Change, a digital platform created by eCommerce strategist Ryan, builds its entire philosophy around this truth. Through education, mentorship, and infrastructure, Change helps founders shift from scrambling for quick wins to building strong systems that grow with them. The company doesn’t just offer software. It provides the foundation for digital trade, particularly for those in the B2B space.

The Habits That Build Momentum

At the heart of Change’s philosophy are five core habits Ryan considers non-negotiable. These aren’t buzzwords; they’re the foundation of sustainable growth.

First, obsess over data. Successful founders replace guesswork with metrics. They don’t rely on gut feelings. They measure performance and iterate.

Second, know your customer deeply. Not just what they buy, but why they buy. The most resilient brands build emotional loyalty, not just transactional volume.

Third, test fast. Algorithms shift. Consumer behavior changes. High-performing teams don’t resist this; they test weekly, sometimes daily, and adapt.

Fourth, manage time like a CEO. Every decision has a cost. Prioritizing high-impact actions isn’t optional; it’s survival.

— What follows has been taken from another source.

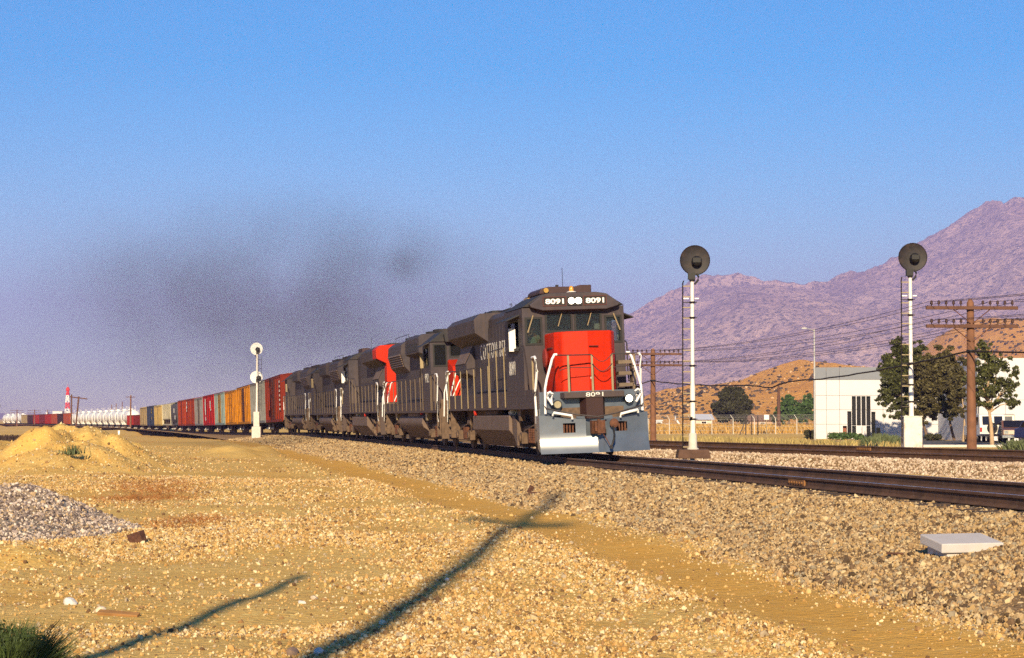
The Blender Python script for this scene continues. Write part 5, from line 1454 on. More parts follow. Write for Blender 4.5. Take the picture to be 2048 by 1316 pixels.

Fifth, stay connected to mentorship and learning. The digital market moves quickly. The remaining founders are the ones who keep learning, never assuming they know it all. 

Turning Habits into Infrastructure

What begins as personal discipline must eventually evolve into a team structure. Change teaches founders how to scale their systems, not just their sales.

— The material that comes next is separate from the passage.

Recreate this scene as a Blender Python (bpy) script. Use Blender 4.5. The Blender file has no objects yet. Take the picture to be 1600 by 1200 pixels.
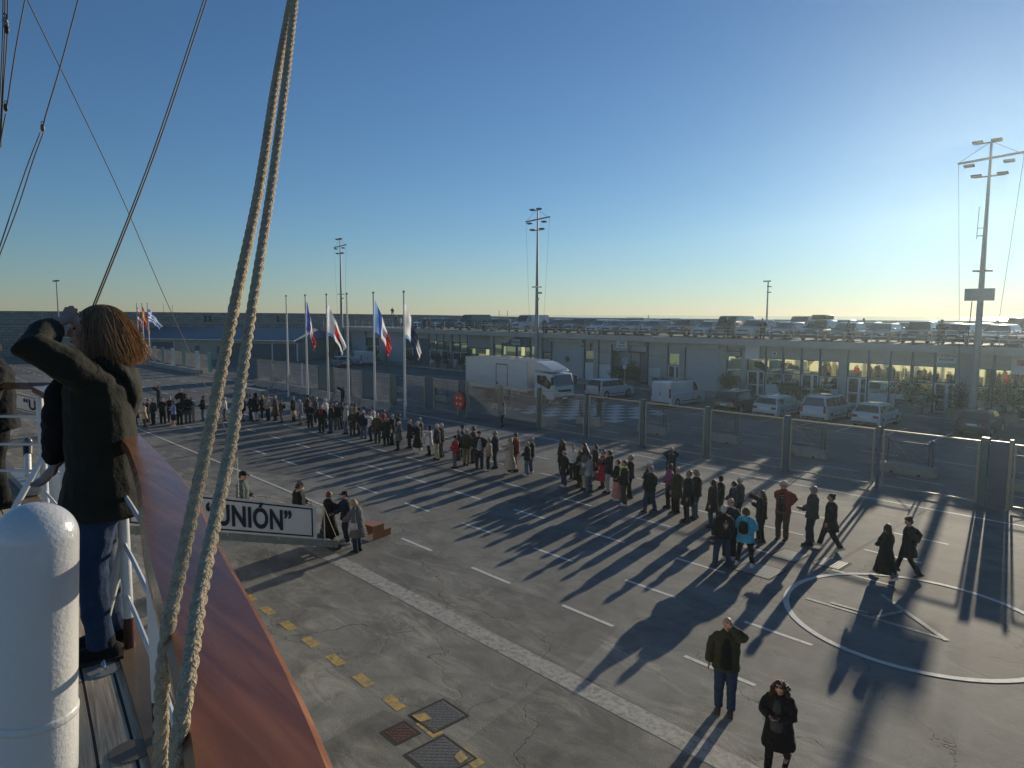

Tools are essential for starting, think Notion for documentation, Asana for project management, Mixpanel or PostHog for analytics, and Loom for async communication. But tools alone don’t create momentum.

Teams need Monday metric check-ins, weekly test cycles, customer insight reviews, just to name a few. Founders set the tone by modeling behavior. It’s the rituals that matter, then, they turn it into company culture.

Ryan puts it simply: “We’re not just building tools; we’re building infrastructure for digital trade.”

Avoiding the Common Traps

Even with structure, the path isn’t always smooth. Some founders over-focus on short-term results, chasing vanity metrics or shiny tactics that feel productive but don’t move the needle.

Others fall into micromanagement, drowning in dashboards instead of building intuition. Discipline should sharpen clarity, not create rigidity. Flexibility is part of the process. Knowing when to pivot is just as important as knowing when to persist.

Scaling Through Self-Replication

In the end, eCommerce scale isn’t just about growing a business. It’s about repeating successful systems at every level. When founders internalize high-performance habits, they turn them into processes, then culture, then legacy.

Growth doesn’t require more motivation. It requires more precision. More consistency. Your calendar, not your to-do list, is your business plan.

In a space dominated by noise and novelty, Change and its founder are quietly reshaping the conversation. They aren’t chasing trends but building resilience, one habit at a time.